Workers in the platinum mining industry embarked on a five- month strike last year demanding that the basic monthly wages of the lowest-paid mineworkers be more than doubled to 12,500 rand.

South Africa’s state wage bill equated to 13.8 percent of gross domestic product in 2012, the fifth highest of 26 countries after Denmark, Iceland, Sweden and Finland, according to a report released last year by the Paris-based Organization for Economic Cooperation and Development. The ratio was 10.2 percent in the U.S. and 10.5 percent in the Euro area.

The spending isn’t reflected in the quality of government services. South Africa’s health and education system was ranked at 132 out of 144 countries on the World Economic Forum’s 2014-15 Global Competitiveness Report. The quality of its primary education was rated 133rd best, while the average life expectancy was at 129 on the list, due to one of the world’s biggest HIV prevalence rates.

Zuma Ally

While Finance Minister Nhlanhla Nene has called for wage restraint, political considerations have prevented the government from taking a hard line in pay talks in the past. The Congress of South African Trade Unions, or Cosatu, whose affiliate unions represent about 58 percent of government workers, is a member of the country’s ruling coalition and a close ally of President Jacob Zuma.

Public workers secured 7.5 percent increases in 2010 after embarking on a three-week strike, and in 2012 agreed to a three- year settlement that raised wages by 7 percent in the first year and inflation plus 1 percentage point for the next two years. Inflation has averaged 5.5 percent in the past three years.

Nkosana Dolopi, the general secretary of the South African Democratic Teachers Unions and a spokesman for Cosatu’s seven public servant unions, is adamant that state workers don’t earn enough.

Fiscal Gap

“We still can’t afford housing or to pay for our children’s education or health care,” Dolopi, who took home 12,000 rand a month after 20 years as a teacher before becoming a full-time unionist, said by phone from Johannesburg on March 19. “We can’t even afford transport to go to work. We want to improve our lives as public servants. We want a real wage increase.”

Nene’s budget on Feb. 25 provides for the wage bill to rise by an average 6.6 percent in each of the three years through March 2018. He has pledged to curb spending to help reduce the fiscal deficit to 2.5 percent of GDP in the year through March 2018 from an estimated 3.9 percent this year.

“The public-sector wage negotiations will play a very important role in determining whether the Ministry of Finance is able to keep the budget deficit in line with its projections,” Carmen Altenkirch, a director at Fitch Ratings, told reporters in Johannesburg on March 24. “If the wage increase turns out 2 percentage points higher than the 6.6 percent, then clearly that raises some concerns about the government’s ability to implement fiscal consolidation.”

Wage Review

Fitch rates South African debt at BBB, the second-lowest investment-grade level, with a negative outlook. Credit-rating downgrades by Standard & Poor’s and Moody’s Investors Service last year contributed to the rand declining 12 percent since the beginning of 2014. The currency fell 0.6 percent to 11.9255 per dollar as of 6 p.m. in Johannesburg on Thursday.

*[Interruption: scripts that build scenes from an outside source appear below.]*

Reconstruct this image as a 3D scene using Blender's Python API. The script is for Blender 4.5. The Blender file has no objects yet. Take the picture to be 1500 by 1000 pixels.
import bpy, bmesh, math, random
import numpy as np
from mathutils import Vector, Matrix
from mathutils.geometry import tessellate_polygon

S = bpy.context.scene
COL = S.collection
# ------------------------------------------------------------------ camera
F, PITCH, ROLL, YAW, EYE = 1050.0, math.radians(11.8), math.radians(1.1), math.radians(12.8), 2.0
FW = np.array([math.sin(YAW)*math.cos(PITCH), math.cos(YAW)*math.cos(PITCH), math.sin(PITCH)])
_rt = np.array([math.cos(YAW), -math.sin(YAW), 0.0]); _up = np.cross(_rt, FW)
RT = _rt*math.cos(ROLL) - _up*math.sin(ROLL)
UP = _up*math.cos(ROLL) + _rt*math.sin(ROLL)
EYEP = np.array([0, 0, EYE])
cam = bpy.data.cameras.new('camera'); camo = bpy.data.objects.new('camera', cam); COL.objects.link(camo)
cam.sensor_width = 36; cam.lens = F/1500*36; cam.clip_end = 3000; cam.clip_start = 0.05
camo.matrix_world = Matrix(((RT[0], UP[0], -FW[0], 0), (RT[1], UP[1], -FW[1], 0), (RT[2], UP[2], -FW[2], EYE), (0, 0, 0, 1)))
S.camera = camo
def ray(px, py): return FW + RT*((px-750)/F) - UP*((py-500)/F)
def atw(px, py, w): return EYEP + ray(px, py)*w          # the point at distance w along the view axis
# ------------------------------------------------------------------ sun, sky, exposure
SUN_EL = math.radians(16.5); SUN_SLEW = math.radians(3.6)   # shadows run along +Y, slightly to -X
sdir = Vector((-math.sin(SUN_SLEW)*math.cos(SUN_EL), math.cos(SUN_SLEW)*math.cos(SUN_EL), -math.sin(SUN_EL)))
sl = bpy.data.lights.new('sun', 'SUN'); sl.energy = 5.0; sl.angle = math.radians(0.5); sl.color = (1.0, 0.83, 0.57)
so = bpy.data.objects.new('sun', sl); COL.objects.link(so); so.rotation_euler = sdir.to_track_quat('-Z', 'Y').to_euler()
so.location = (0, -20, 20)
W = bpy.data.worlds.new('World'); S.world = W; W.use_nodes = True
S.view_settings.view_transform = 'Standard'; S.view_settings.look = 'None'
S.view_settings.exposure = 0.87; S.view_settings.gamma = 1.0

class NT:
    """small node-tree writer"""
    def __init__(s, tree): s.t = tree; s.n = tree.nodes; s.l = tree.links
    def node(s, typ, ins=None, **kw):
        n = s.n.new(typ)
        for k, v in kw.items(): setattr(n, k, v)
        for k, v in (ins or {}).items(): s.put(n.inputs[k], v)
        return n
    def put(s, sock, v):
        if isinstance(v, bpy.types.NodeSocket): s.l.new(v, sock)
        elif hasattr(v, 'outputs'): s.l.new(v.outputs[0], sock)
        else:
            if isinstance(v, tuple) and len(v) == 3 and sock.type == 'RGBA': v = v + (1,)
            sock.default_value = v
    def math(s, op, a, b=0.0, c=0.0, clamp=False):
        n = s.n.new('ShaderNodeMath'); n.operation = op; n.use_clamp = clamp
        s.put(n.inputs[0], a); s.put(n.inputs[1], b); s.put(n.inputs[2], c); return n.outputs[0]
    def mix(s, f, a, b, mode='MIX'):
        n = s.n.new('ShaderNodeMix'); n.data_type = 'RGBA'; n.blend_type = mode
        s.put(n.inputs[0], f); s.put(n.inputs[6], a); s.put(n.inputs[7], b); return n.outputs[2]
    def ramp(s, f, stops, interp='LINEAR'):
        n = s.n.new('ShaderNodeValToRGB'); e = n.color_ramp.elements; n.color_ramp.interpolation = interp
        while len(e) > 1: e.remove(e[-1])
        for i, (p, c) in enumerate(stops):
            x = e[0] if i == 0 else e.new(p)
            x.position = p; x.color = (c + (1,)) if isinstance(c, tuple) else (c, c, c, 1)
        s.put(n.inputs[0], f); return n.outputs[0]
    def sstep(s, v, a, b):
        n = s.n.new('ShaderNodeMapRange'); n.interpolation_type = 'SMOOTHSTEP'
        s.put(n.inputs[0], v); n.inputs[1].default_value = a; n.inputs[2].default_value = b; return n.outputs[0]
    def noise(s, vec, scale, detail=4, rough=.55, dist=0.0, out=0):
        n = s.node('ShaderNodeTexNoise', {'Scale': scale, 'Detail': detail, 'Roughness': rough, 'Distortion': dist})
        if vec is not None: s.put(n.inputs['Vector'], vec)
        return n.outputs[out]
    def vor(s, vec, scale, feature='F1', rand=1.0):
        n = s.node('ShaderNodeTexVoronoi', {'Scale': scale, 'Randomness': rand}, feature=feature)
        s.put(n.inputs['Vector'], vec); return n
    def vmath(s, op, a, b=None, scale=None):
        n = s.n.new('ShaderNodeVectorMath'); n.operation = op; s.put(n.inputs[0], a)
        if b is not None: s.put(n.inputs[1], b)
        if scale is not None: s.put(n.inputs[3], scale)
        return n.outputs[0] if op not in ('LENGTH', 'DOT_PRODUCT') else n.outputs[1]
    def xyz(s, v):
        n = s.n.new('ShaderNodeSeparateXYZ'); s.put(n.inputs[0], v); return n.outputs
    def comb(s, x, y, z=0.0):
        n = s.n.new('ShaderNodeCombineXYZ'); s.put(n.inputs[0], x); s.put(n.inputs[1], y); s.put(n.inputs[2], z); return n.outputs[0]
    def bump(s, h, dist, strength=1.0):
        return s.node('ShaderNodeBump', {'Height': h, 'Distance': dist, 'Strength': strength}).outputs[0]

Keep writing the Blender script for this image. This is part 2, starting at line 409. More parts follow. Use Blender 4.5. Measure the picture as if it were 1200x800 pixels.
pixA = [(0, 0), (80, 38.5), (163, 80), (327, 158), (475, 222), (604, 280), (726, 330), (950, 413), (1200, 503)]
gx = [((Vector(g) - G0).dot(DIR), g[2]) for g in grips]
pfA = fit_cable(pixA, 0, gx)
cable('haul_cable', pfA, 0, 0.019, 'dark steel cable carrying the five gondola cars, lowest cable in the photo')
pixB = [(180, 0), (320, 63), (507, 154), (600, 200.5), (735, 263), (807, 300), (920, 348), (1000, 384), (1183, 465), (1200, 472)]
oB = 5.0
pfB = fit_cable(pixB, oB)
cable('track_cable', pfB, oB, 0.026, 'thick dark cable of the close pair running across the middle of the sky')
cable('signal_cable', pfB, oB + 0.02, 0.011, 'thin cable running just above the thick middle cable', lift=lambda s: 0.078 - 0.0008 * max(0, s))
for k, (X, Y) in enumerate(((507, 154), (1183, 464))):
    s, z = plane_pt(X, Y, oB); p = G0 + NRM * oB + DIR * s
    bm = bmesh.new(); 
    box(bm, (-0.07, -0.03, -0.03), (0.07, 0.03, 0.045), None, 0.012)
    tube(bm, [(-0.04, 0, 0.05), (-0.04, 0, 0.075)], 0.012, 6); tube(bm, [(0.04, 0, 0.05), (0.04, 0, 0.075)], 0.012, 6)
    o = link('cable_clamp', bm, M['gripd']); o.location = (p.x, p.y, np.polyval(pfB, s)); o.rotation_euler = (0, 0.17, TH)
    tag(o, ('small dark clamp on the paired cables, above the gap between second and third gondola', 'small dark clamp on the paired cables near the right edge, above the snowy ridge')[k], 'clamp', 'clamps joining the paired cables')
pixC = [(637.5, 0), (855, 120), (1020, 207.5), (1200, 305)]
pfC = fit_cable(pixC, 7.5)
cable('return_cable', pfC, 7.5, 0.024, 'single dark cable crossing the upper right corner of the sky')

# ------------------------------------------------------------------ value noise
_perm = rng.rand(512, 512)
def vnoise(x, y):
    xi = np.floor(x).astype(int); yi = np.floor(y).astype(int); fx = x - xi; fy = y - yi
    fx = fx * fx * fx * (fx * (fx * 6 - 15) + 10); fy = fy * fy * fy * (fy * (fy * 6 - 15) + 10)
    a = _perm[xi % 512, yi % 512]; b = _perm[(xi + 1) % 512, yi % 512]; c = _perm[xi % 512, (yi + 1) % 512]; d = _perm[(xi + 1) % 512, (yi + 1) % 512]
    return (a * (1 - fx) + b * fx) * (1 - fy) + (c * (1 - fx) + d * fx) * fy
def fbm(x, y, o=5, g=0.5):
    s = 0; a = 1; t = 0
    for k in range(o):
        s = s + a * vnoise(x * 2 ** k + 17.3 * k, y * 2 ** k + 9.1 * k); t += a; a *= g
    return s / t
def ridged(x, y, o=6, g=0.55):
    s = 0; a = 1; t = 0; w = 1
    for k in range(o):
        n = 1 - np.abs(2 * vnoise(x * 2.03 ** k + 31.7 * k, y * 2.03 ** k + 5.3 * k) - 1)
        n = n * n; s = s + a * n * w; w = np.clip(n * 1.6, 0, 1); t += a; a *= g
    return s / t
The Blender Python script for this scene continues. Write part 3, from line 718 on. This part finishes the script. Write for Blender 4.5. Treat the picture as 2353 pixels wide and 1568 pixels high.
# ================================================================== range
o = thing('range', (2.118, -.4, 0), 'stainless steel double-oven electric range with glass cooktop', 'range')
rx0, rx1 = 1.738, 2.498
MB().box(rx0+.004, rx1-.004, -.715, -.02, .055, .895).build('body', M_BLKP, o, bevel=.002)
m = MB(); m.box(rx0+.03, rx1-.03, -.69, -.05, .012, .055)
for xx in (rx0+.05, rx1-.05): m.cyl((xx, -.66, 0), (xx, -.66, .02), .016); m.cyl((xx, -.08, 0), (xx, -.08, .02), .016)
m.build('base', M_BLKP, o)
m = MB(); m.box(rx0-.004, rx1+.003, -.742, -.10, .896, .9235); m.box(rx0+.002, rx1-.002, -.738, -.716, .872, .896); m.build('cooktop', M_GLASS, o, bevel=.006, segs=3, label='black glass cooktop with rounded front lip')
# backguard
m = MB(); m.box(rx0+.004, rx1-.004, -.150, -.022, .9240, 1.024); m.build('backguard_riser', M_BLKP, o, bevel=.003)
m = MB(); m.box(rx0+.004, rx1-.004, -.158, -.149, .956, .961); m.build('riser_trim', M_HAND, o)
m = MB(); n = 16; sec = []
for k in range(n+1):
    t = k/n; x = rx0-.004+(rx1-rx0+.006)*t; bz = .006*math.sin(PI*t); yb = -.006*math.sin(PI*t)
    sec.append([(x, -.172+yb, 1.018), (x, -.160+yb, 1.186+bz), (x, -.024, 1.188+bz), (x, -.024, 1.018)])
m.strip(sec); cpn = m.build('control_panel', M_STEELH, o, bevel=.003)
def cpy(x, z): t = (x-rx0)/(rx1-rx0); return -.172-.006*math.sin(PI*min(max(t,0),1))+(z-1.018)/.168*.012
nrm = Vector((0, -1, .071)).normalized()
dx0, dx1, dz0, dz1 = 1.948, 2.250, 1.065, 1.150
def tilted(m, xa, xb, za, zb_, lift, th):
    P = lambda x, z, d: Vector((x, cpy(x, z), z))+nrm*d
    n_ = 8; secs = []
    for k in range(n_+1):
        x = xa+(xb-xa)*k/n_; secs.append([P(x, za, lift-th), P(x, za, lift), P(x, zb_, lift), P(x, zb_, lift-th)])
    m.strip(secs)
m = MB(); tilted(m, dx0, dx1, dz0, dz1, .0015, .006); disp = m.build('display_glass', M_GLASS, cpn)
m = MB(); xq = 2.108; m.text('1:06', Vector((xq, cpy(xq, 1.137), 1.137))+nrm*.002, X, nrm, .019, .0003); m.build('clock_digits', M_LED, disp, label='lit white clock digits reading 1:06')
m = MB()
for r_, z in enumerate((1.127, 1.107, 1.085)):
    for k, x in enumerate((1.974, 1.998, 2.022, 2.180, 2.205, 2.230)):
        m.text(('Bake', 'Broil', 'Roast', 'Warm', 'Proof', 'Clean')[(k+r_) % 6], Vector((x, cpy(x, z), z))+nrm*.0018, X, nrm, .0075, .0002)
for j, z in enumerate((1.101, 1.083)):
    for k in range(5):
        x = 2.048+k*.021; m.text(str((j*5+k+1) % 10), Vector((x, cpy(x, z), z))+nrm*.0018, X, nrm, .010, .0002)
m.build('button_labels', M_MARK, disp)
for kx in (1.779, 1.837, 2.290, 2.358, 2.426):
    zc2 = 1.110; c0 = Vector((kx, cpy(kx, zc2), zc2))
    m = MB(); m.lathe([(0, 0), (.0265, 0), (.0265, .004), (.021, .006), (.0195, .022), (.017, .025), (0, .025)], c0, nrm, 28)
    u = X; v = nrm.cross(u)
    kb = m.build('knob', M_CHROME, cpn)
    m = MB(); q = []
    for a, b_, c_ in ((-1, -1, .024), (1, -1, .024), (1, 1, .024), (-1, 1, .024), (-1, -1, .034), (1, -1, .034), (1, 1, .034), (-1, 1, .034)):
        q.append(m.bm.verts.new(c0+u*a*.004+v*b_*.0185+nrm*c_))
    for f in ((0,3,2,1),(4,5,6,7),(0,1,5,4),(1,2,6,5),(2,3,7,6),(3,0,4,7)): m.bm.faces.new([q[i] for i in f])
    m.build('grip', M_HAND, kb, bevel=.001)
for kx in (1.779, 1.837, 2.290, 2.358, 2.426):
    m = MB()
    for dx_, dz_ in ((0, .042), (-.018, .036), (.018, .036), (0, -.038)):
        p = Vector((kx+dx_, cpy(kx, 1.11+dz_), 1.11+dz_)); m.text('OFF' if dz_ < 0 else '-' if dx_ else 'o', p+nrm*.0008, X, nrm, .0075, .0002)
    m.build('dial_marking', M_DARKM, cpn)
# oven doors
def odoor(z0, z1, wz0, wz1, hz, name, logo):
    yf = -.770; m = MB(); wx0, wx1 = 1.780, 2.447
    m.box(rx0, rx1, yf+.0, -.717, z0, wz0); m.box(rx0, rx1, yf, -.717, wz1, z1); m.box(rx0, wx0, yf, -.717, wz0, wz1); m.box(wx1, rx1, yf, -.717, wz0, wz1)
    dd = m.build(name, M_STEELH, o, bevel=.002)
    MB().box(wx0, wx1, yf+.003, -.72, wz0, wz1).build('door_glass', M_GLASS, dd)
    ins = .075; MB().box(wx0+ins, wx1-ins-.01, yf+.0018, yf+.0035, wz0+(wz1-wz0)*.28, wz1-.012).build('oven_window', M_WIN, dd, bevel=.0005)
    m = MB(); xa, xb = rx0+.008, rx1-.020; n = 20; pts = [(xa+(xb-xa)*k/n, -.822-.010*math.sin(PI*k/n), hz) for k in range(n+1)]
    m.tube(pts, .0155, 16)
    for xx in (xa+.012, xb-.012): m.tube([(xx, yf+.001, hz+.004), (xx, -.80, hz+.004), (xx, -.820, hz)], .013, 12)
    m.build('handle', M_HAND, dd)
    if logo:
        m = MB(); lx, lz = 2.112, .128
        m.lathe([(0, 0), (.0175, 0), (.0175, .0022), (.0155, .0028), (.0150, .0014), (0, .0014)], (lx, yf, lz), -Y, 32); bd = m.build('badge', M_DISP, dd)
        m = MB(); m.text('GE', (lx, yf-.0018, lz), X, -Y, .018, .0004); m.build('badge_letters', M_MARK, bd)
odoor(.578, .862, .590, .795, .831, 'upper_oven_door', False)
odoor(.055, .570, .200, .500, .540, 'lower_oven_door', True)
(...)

The Treasury plans to do a comprehensive compensation review this year in a bid to tighten control over public-sector wages. South Africa has more than 350 salary scales and 500 allowances for different categories of state workers, which are difficult to administer and create opportunities for irregular pay practises, it said in the February Budget Review.

Mashegoana doesn’t expect to ever earn enough as a teacher to support the quality of life he wants. He plans to become a lawyer once he’s worked for four years at a public school — payback to the government for funding his four-year university degree.

“By the time its month-end, you are really impatient” to get your salary, he said. “I really can’t cope on what I’m getting.”